The US Senate committee on foreign relations heard Wednesday that the only way to stop Iran’s malign activities is to enforce crippling sanctions already imposed on its ruling regime.

“We have to enforce our sanctions, particularly on the energy sector,” said Senator Ben Cardin (D-M), chairman of the influential committee. “And I think there is going to be consensus in this committee to strengthen those tools.”

The Senate hearing Wednesday was the latest in a series of Congressional attempts to deal with Iran’s increasingly aggressive behavior in the Middle East, propping up an array of armed groups to destabilize the region and advance the regime’s interest at the expense of almost everybody else, including ordinary Iranians.

“Iran will find ways to finance its proxies to the detriment of its own people,” Senator Cardin said in his concluding remarks of the hearing. “The first priority of their budget is these terrorist activities.”

The Iranian regime is the main sponsor of Lebanese Hezbollah, Hamas, Yemen’s Houthis, and several armed groups in Syria and Iraq, all of which rely on Iran’s funds, weapons and training. The groups are bound by material interest and fulfilling Tehran’s policy of forcing the US military out of the Middle East.

The Biden administration should announce that they make no distinction between Iran and its proxies,” former special representative for Iran Brian Hook told the committee, “anything that a proxy does, we will attribute agency to the Iranian regime and they will be held accountable as if it was a direct attack.”

President Joe Biden’s policy on Iran was a major theme in the hearing.
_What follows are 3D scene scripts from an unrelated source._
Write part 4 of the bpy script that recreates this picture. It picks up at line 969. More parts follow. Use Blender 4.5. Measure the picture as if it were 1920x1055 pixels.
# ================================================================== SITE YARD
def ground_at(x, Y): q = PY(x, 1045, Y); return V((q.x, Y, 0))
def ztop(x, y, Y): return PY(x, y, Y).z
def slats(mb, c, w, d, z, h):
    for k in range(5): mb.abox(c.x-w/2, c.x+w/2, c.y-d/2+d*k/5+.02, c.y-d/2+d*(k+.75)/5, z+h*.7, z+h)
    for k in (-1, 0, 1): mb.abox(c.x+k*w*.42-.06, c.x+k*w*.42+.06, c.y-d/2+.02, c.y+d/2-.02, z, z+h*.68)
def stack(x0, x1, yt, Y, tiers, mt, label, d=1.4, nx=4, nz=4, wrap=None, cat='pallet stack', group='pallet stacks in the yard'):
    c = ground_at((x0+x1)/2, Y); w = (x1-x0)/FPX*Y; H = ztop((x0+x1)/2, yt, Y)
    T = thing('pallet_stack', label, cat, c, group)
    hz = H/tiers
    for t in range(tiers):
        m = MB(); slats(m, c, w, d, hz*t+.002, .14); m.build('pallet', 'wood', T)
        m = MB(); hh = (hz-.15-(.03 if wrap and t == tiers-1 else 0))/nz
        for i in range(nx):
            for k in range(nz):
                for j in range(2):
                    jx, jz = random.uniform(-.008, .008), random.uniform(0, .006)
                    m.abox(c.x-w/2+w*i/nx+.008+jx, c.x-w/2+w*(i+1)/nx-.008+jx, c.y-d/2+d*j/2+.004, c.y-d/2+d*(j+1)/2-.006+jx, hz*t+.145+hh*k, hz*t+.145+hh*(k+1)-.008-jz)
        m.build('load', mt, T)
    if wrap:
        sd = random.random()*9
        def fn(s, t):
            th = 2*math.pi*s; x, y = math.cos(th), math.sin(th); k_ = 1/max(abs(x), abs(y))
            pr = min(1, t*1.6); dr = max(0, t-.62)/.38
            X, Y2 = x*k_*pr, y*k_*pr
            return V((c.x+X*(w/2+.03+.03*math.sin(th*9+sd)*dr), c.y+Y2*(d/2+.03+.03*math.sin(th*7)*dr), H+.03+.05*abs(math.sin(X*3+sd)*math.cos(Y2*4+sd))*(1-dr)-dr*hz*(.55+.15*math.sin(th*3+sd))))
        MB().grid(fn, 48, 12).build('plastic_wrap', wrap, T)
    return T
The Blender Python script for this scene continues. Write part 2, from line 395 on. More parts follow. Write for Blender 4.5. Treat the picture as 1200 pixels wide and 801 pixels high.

Most participants criticized Biden and his team for “not doing enough” to stop or “deter” Iran. Senator Jim Risch (R-ID), ranking member of the foreign relations Committee, explained how and why, in his view, things have gone wrong.

“At the beginning of the Biden Administration, the president’s Iran policy was abundantly clear and that was an attempt to rejoin the Iran nuclear deal regardless of the cost,” he said. “The administration chose engagement and appeasement over containment and isolation… Three years later, Iran is more emboldened and empowered than before, and the Middle East is in turmoil.”

Suzanne Meloney, Director of Foreign Policy at the Brooking Institution –and the only other witness alongside Hook– stressed the need for a change in approach.

“There was a period in time in which negotiations with Iran proved that they could be fruitful in terms of getting concessions on real security risks that we have with respect to the regime,” Meloney said.. “I think that time is now firmly over. The current leadership within Iran has no interest in making concessions to the United States.”

Iranian officials have never hidden their intention to “rid” the Middle East of American forces. In the past few years, they have pressed on with their missile program and have made advanced drones that Russia uses against Ukraine.

“I cannot overstate how bad policy has allowed Iran, Russia, China, and North Korea to move from being transactional partners to strategic allies with each other,” Senator Risch said, “This is a failure of American policy that will have consequences for years to come.”

Curiously, no official from the Biden administration was present at the public hearing. Unnamed officials had agreed to take part in a confidential meeting only – which was held at the subcommittee level Wednesday, according to Senator Cardin.

It’s unclear why the administration preferred not to have any representation at the Senate hearing. One reason could be the ongoing investigation about former Iran envoy Robert Malley, whose security clearance was taken away last year for alleged mishandling of classified documents.

Malley was a key figure in framing Biden’s policy on Iran (and the Middle East more generally). Out of public sight since June 2023, his name keeps surfacing whenever Iran and Biden’s Iran policy is discussed. So it did in the Senate hearing Wednesday.

Senator Bill Hagerty (R-TN) claimed Malley was the one who “stopped enforcing [Iran] sanctions wholeheartedly” in the hope that the regime would agree to limit its nuclear activities as part of an unwritten agreement. He forced the administration to “look the other way,” so that Iran could sell oil to China, Hagerty said. “It’s a disgrace.”

The alternative –most of those present at the hearing seemed to agree– would be ‘tightening the screw’.

“My view on the Iranian regime is that you’re more likely to get the deal you want with crippling sanctions,” Hook said. “If you create a positive environment Iran is going to play cat and mouse with you as long as you let them.”